The junior wing can take off in 2019-20.

NCAA Basketball: Colorado at Air Force Isaiah J. Downing-USA TODAY Sports

This has been a long time coming, but 2019-20 will be the year D’Shawn Schwartz breaks out. Put it in the books, mark it in your calendars, pin it to the bulletin board, whatever. Just don’t be surprised if the Buffs have a fourth star on the team.

The Buffs’ 2017 recruiting is maybe the best in program history. Tad Boyle brought in McKinley Wright, Tyler Bey, Evan Battey and D’Shawn Schwartz. The four of them will start and each could make it to an All-Pac-12 team this year or next. All of them have broken out and made a name for themselves, except for Schwartz.

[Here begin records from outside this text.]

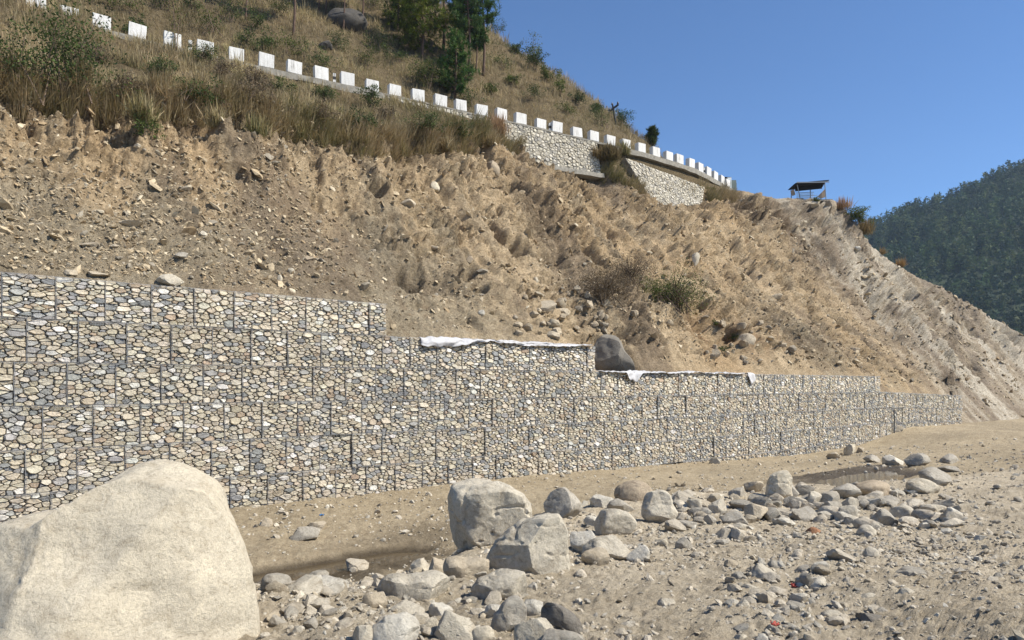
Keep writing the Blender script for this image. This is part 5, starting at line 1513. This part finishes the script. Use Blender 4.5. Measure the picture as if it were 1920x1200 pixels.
# ------------------------------------------------------------------ grass
rg3 = rs_(33); R = rs_(34)
def grass_field(n, rlo, rhi, Xlo, Xhi, hlo, hhi, nb, seed, name, label):
    X = rg3.uniform(Xlo, Xhi, n); f_ = rg3.uniform(0, 1, n)
    u = (X - 960) / FP; rpv = u * ND[0] + ND[1]; tpv = u * WD[0] + WD[1]
    rv = rlo + (rhi - rlo) * f_; tv = rv * tpv / rpv
    r1 = np.interp(tv, T, c1[0]); r2 = np.interp(tv, T, c2r)
    edge = r1 + .5 * fbm(st3(tv * .6, 0 * tv, 3), 3, 501) - .45
    ok = (rv > edge) & (tv < 55.2)
    ok &= ~((rv > r2 - .55) & (rv < r2 + 3.3))
    ok &= ~((tv > 24.5) & (tv < 37.6) & (rv < r2))
    ok &= ~((tv > 41) & (tv < 50) & (rv < r2 - 1.0))
    ok &= ~((tv > 37.6) & (tv < 41) & (rv < r1 + .2))
    bare_p = fbm(st3(tv * .30, rv * .30, 0), 3, 503)
    ok &= (bare_p > -.5)
    tv = tv[ok]; rv = rv[ok]; r2_ = r2[ok]
    x, y, z = hill_xyz(tv, rv)
    g = .25 + .85 * fbm(st3(tv * .22, rv * .28, 7), 4, 505) + .30 * fbm(st3(tv * 1.2, rv * 1.2, 7), 2, 507)
    h = rg3.uniform(hlo, hhi, len(x)) * np.exp(.75 * fbm(st3(tv * .55, rv * .6, 2), 3, 509)) * (1 + .5 * ((rv > r2_ - 1.3) & (rv < r2_))) * np.interp(y, [30, 50, 90], [.85, 1.0, 1.35])
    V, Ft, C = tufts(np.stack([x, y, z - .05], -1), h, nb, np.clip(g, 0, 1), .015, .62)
    patchc = np.exp(.75 * fbm(st3(tv * .45, rv * .5, 9), 4, 511))
    C = C * np.repeat(patchc, nb * 4)[:, None]
    o = mk(name, V, Ft, M['leaf'], np.clip(C, .01, .8))
    return tag(o, label, kind='stuff')
grass_field(13500, 26.0, 41.5, -60, 1400, .34, .80, 14, 1, 'dry_grass', 'dry straw coloured grass on the bank below the road')
grass_field(22000, 40.5, 74.0, -60, 1400, .40, .85, 10, 2, 'hill_grass', 'dry olive and straw grass covering the hillside above the road')
n = 2600
tv = rg3.uniform(-3, 54.5, n); tv = tv[~((tv > 29) & (tv < 37.5)) & ~((tv > 41) & (tv < 50))]
rv = np.interp(tv, T, c1[0]) + .5 * fbm(st3(tv * .6, 0 * tv, 3), 3, 501) - .3 + rg3.normal(0, .22, len(tv))
x, y, z = hill_xyz(tv, rv)
V, Ft, C = tufts(np.stack([x, y, z], -1), rg3.uniform(.5, 1.15, len(x)), 18, np.clip(.3 + .8 * fbm(st3(tv * .4, rv, 7), 3, 506), 0, 1), .015, .6, (.38, -.5))
tag(mk('edge_grass', V, Ft, M['leaf'], np.clip(C, .01, .8)), 'grass drooping over the broken edge of the scarp', kind='stuff')
lb = [(180, 120), (300, 150), (350, 190), (420, 150), (455, 205), (610, 190), (660, 240), (590, 235), (720, 230), (780, 245), (840, 255), (480, 170), (230, 190), (380, 120)]
LOWB = lb
# individual clumps one can point at
def clump(X, Y, h, n, green, label, spread=.35, wid=.02, rmin=19.8, lean=(0, -.1), cat='grass tuft', cols=None, name='grass_tuft', r_=None, dz=0.0, off=None):
    p = hit_hill(X, Y, rmin)
    x, y, z = p[0], p[1], p[2]
    o_ = empty(name, (x, y, z)); bpy.data.objects.remove(o_)
    nT = max(3, n // 22)
    P = np.stack([R.normal(0, h * .17, nT), R.normal(0, h * .17, nT), np.full(nT, -.08 + dz)], -1)
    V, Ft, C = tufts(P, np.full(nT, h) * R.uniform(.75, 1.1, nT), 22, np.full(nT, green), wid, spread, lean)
    if cols is not None: C = C * np.asarray(cols)
    o = mk(name, V, Ft, M['leaf'], np.clip(C, .01, .8), False, None, (x, y, z))
    return tag(o, label, cat)
clump(930, 258, 1.7, 1100, 0.0, 'tall reddish grass clump standing above the bank before the stone wall', .22, .012, cols=(.95, .78, .72))
clump(1138, 300, 1.5, 1100, .45, 'dark shaggy grass clump overhanging the gap between the two stone walls', .55, .02, cols=(.62, .6, .6), lean=(-.15, -.5))
clump(1120, 305, 1.3, 700, .15, 'brown matted grass hanging over the scarp left of the shaggy clump', .6, .02, cols=(.7, .66, .6), lean=(-.2, -.6))
clump(1165, 292, 1.2, 500, .8, 'yellow green leafy tuft on the right side of the shaggy clump', .4, .03)
clump(1572, 392, 1.7, 320, 0.0, 'pink brown plumed grass just right of the shelter', .30, .016, cols=(1.0, .80, .74), rmin=28)
clump(1612, 420, 1.9, 500, .35, 'ragged rust and green grass clump right of the shelter bush', .5, .02, rmin=27, cols=(.8, .72, .65))
clump(1688, 486, 1.1, 260, .1, 'rust coloured grass tuft alone on the descending ridge', .5, .02, rmin=26, cols=(.9, .72, .55), lean=(.15, -.1))
clump(1652, 462, .9, 160, .25, 'small brown tuft on the ridge between the bush and the rust coloured tuft', .5, .02, rmin=26, cols=(.8, .7, .6))
clump(258, 232, 1.1, 420, .55, 'round olive grass tussock on the left edge of the scarp', .5, .018)
clump(395, 236, 1.0, 300, .3, 'grass tussock hanging over the scarp edge', .5, .018)
clump(470, 248, .9, 260, .7, 'green tinged tussock at the scarp edge', .5, .018)
clump(560, 262, 1.0, 320, .65, 'long green tinged tussock right of the middle of the scarp edge', .5, .018)
clump(745, 292, 1.1, 420, .35, 'drooping straw tussock at the scarp edge below the blocks', .55, .018, lean=(0, -.3))
clump(830, 290, 1.0, 360, .2, 'drooping tussock with a dark shaded base at the scarp edge', .55, .018, lean=(0, -.3))
clump(900, 270, 1.0, 300, .25, 'brown sod tuft above the jutting boulder', .5, .018, cols=(.8, .75, .7))

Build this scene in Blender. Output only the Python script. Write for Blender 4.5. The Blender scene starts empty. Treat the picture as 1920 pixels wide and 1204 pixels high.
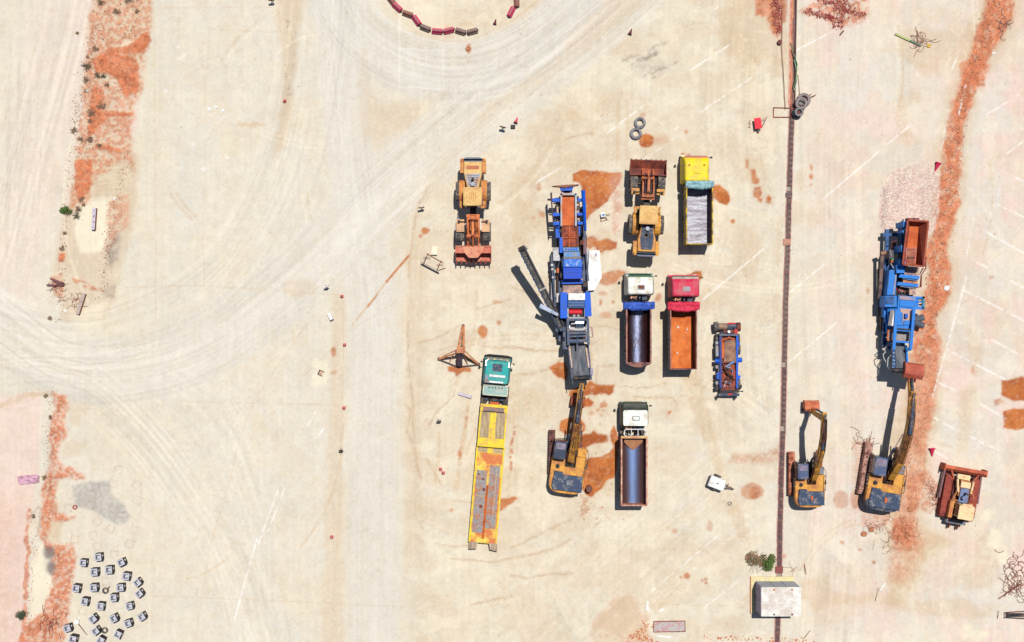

There have always been flashes in his game. Somewhere in there, there’s a three-level scorer with enough length and craft to score at will. There are games where an actualized version of Schwartz appears: he’s calm and confident, drives effortlessly to rim, hits a few corner threes, plays heady defense, and finishes the game with 16 points (on +50% shooting), 7 rebounds and 4 assists. But the next game that player is gone and instead he looks afraid to attack the defense. Those flashes became more frequent throughout the season in 2018-19. By the end of the year, the good version of D’Schwartz helped them to a Pac-12 winning streak and run into the NIT.

Between Texas and Shanghai, Tad Boyle said Schwartz was the Buffs’ most improved player. He spent the offseason focused on rounding out his game and actualizing his immense potential. At CU’s preseason scrimmage and exhibition, Schwartz looked more confident and focused, and he played like he’s capable of being a two-way star. He is a vastly improved player from his jump shot to his handles to his one-on-one defense.

Schwartz will ideally be the third or fourth scoring option on offense. Off the ball, he can to space the floor so that McKinley Wright and Tyler Bey can attack the basket. For him to be effective as a shooter, he needs the confidence to let it fly without hesitation. That’s where he is right now, calm and confident, because he knows he’s going to make it.

With the ball, Schwartz is mostly a slasher whose craftiness has always been there. Slashers need a plan, backup options, and zero hesitancy between these decisions. Schwartz is there too, as he knows how to get to the rim, is skilled as a pull-up shooter (mid-range can be valuable shots if you get clean looks), knows where his teammates are if they open up, and he knows that he can make all of those shots or passes. That calm confidence is what will power his breakout. Schwartz knows what he can do, so there’s no more second-guessing when he has the ball.

Defensively, Schwartz broke out last season. Even as his offense was hit-or-miss, he started every game because he’s an excellent team defender. Schwartz knows every rotation and he’s very solid with help defense. He’s not going to cause turnovers like Daylen Kountz or Eli Parquet, but he will always be in position to bother shots and passes with his length. If you built a team of Schwartzes — which might be Tad Boyle’s dream, tbh — you would win a ton of games with defense alone.

A complete breakout for Schwartz would mean everything to CU. We know Wright and Bey will be two-way stars, we know Battey will be one of the most unique players in basketball. But the Buffs still need (1) someone who can consistently hit threes, (2) create offense for himself when Wright or Bey go cold, and (3) lock down the opposition’s best player. Schwartz breaking out would not only solve all three, but teams would have to adjust to him such that the other three stars would be better.